The kicker, though, is that these two developments are closely related, which makes it hard to see how older norms could be restored. As Republicans will gladly inform you, Democrats were the first party to politicize the Court, derailing Robert Bork's nomination, attacking Clarence Thomas, and opposing Samuel Alito for overtly ideological reasons. Democrats would counter that it's Republican nominees who have gotten increasingly radical. From a political perspective, though, what matters is that Republicans have successfully nationalized Senate elections in part by making Supreme Court nominations a crucial issue. Indeed, the backlash against Democrats for their attacks on then-nominee Brett Kavanaugh was a major factor in powering Republicans to their 2018 Senate victory (as I predicted it might be at the time). Sen. Joe Manchin's (W.V.) solitary Democratic vote to confirm is probably what saved his seat, which he retained by less than a 1 percent margin.

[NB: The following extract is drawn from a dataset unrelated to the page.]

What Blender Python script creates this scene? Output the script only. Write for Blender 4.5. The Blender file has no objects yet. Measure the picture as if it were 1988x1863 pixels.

The Democratic and Republican bases are now extremely far apart on the hot-button social issues that drive political engagement over the Supreme Court, and both parties are increasingly dependent on their bases for funding. That makes it exceptionally difficult for either party to acquiesce in a nomination their base despises, even if that opposition cannot actually derail the nomination — hence the outrageous accusations and insinuations of being soft on pedophiles and terrorists aimed at Jackson by the likes of Sens. Josh Hawley (R-Mo.) and Lindsay Graham (R-S.C.). If the Senate had a two-vote Republican majority, Romney, Murkowski, and Collins would have come under even fiercer pressure not to break ranks. Now imagine if Justice Clarence Thomas were to die tomorrow. The battle over his replacement could become a dominant issue in the 2022 midterms, and if Republicans prevailed, they could hold his seat open until 2024, or even beyond — the Merrick Garland nomination battle on endless repeat.

Ironically, the best prospect for change might be for Republicans to get their way. If the Supreme Court were to overturn Roe v. Wade, for example, a large number of states would quickly enact severe abortion restrictions or outright bans. That might reduce the political salience of the Supreme Court all by itself — but the real change might be in the political salience of state legislative elections, since those elections would become far more consequential in a world where the Supreme Court gave them a freer hand. In red states like Kansas that are rapidly urbanizing, that might mean Republicans start to pay a political price for extreme positions, opening up the prospect of more robust two-party competition, and ultimately end the Republican Senate advantage.

That hope depends, however, on Democratic willingness to fight those battles along the ideological lines that prevail in each individual state. If they prefer to continue the recent trend in both parties toward nationalization, that will play right into Republican hands. In the meantime, so long as they face a greater electoral risk from acquiescence than from opposition, Republicans could make Supreme Court appointments a privilege for Republicans only.